Where the Water Buffalo Roam

Photo: Rendering Courtesy of Obika; Getty Images

Fresh mozzarella has long been a star of the Italian table, oozing out onto antipasto plates and melting in discrete dabs on pizza Margherita. But no place fetishizes the milky white blobs as much as Obikà, the proliferating chainlet of mozzarella bars founded four years ago in Rome by Silvio Ursini, an executive at Bulgari. The jewelry connection is no accident: Obikà is known for displaying its authentic Neapolitan cheese in glass tanks, like exceedingly perishable objets d’art, and borrows from the Japanese sushi-bar tradition in its presentation and aesthetics. (“Obikà” is a slight modification on an expression in the Neapolitan dialect for “Here it is!”)

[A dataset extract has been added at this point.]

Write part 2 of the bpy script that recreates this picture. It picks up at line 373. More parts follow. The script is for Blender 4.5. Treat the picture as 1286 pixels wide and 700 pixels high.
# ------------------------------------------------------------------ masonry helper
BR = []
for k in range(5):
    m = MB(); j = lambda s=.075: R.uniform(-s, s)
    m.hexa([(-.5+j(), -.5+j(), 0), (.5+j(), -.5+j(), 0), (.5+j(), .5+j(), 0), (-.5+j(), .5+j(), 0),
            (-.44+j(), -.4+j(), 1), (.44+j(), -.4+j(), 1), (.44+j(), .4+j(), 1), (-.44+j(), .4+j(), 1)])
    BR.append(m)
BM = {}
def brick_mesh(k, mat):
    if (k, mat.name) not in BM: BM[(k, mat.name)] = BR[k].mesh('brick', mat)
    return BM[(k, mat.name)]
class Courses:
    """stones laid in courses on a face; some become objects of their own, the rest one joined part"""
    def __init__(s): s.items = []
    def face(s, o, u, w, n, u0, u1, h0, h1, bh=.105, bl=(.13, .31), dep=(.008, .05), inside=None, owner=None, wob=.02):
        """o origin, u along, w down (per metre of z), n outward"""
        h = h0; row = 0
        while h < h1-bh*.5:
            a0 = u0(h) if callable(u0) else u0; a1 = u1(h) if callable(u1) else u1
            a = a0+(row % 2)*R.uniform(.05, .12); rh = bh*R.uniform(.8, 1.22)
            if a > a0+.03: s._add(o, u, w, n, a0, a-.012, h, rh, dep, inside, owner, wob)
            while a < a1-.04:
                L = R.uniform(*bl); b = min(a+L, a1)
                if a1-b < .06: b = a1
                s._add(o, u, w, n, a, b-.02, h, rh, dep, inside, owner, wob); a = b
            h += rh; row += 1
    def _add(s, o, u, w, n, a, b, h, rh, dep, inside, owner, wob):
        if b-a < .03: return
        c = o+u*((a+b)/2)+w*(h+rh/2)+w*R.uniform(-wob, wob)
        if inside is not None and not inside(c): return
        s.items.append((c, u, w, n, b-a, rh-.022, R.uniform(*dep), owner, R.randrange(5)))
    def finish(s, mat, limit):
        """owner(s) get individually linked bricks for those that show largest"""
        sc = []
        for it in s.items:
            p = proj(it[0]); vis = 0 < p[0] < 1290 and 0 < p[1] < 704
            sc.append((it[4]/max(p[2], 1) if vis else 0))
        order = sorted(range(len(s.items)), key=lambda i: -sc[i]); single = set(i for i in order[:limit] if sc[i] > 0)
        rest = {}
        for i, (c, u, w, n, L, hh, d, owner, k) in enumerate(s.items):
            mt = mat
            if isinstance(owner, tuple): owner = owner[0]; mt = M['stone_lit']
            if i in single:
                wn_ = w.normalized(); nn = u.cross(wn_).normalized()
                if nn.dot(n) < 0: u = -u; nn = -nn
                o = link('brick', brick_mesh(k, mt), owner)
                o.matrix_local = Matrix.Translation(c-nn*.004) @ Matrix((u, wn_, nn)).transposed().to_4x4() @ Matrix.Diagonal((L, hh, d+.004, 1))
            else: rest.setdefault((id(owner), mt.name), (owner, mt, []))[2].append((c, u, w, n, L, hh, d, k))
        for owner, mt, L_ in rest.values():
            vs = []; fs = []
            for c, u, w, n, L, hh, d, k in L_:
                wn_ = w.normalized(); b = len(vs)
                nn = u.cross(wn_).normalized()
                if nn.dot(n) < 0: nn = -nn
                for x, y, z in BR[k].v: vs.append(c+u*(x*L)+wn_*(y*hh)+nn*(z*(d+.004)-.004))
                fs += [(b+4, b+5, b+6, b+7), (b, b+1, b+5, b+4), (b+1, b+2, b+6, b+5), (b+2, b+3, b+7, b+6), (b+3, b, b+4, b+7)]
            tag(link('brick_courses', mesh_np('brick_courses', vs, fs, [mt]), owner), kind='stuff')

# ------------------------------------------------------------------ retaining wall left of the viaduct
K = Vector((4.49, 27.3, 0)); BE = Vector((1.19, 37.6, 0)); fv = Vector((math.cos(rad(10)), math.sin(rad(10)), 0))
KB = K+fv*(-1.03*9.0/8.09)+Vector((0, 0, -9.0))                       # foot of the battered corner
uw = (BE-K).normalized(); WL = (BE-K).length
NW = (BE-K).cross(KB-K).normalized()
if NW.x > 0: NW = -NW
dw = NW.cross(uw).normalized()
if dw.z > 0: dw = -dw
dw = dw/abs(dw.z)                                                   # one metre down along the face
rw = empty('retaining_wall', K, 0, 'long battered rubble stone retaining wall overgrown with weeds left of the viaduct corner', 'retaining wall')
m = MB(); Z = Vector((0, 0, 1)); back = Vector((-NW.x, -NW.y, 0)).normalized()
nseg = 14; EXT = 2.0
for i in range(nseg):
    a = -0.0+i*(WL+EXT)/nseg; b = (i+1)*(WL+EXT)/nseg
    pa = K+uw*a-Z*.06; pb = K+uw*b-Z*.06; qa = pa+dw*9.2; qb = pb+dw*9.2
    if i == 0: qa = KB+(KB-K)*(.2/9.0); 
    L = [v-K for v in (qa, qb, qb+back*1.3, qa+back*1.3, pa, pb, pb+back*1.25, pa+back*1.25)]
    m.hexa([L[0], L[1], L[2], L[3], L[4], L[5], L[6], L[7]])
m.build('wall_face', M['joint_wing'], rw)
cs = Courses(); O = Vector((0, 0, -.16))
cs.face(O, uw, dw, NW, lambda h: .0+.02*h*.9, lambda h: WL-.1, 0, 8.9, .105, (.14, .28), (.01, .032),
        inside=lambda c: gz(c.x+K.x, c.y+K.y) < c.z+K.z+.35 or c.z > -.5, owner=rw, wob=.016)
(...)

After expanding to Milan, London, and Turin, with plans in the pipeline for Kuwait City and Tokyo, the brand makes its American debut next week. The sleek Italian-fabricated kiosk, which has taken up residence in the IBM Building atrium, is a joint venture between the Italian company and New York entrepreneur Reto Cantone, who’d previously operated a L’Espresso kiosk on the very same spot. It will be open throughout the day for Italian pastries, salads, antipasti, and pasta, but the main draw is the mozzarella di bufala DOP, flown in fresh twice or thrice weekly from Campania.

With the exchange rate being what it is, though, the partners broke from typically chauvinist Italian culinary tradition to add a more affordable American option: Bufala di Vermont, made from a herd of water buffalo whose milk is also used for locally made yogurt and an aged cheese called Ravello. The Italian buffalo mozzarella, in plain and smoked versions, comes from Paestum, outside of Naples, and all three can be ordered by the buffalo mozzarella connoisseur as part of an $18 tasting, for the ultimate creamy, cheesy throwdown. Obikà proudly showcases other Italian imports like mortadella di Bologna, Sicilian caponata, and Sardinian pane carasau. For dessert, you can try a small tiramisù (“the original Italian recipe,” the menu will have you know).

Once the place is up and running, the partners plan to expand to other American cities, spreading the water-buffalo gospel and the overnighted milky orbs far and wide (590 Madison Ave., at 56th St.; 212-355-2217).